Isilon Systems is adding Solid State Drives to their S- and X-series products. Unlike other manufacturers, Isilon is specifically targeting SSDs for use in metadata storage; apparently these are currently a bottleneck in some systems.
“As the next-generation data center becomes a reality, SSDs are already playing a critical role in transforming enterprise data storage,” said Sam Grocott, VP of Marketing, Isilon Systems. “However, the majority of today’s enterprise data centers are not yet fully equipped with the technology ecosystem or the budget to adopt all-SSD systems. By leveraging SSDs in combination with SAS or SATA drives, we are delivering products that address the core needs of the mainstream enterprise, while simultaneously minimizing costs.”
The SSDs are available in the new 5000S-SSD, 10000X-SSD and 320000X-ssd. According to Isilon, the new products will offer an 8x improvement in latency and 2x improvement in IOPS performance. The list price for the new products starts at $59.000 per 5000S-SSD node, or $65.000 per node for the 10000X-SSD. The most expensive system is the 32000X-SSD with a per-node price tag of $125.000 per node.
It looks like Isilon didn’t make any major changes to incorporate SSDs; the 5000S-SSD looks like a 5400S with a HDD swapped for a 100GB SSD. The 10000X-SSD is a 12000X with two drives swapped for SSDs, and the 32000X-SSD looks like a 36000X with four SSDs.

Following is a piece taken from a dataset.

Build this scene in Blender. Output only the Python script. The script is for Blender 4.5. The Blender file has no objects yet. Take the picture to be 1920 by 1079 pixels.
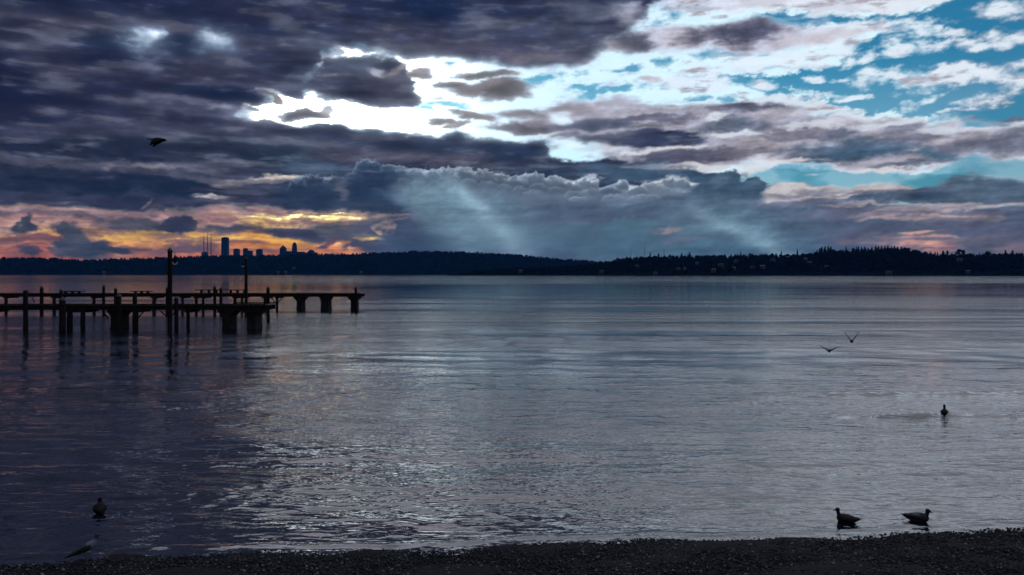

Isilon also announced their first SSD-using customer today; ARM is using a 10000X-SSD to decrease replication times for their filers. Replication to a secondary site now takes two hours instead of 17; since Isilon is claiming an 8x speed improvement for metadata operations, and finding changed files is mostly using metadata, I guess their old, slow system was also made by Isilon. In any case, ARM is a happy customer once again:
“Our business never stops – ’round the clock’ doesn’t begin to describe the rate at which we design, manufacture and bring to market the technology companies around the world use to power digital devices and networks,” said Mark Burrows, IT operations manager, ARM. “As such, data loss is simply not an option. We need to replicate our chip design data at the speed of our business and with Isilon’s unique implementation of SSDs we can do exactly that, and at much less cost than was previously possible.”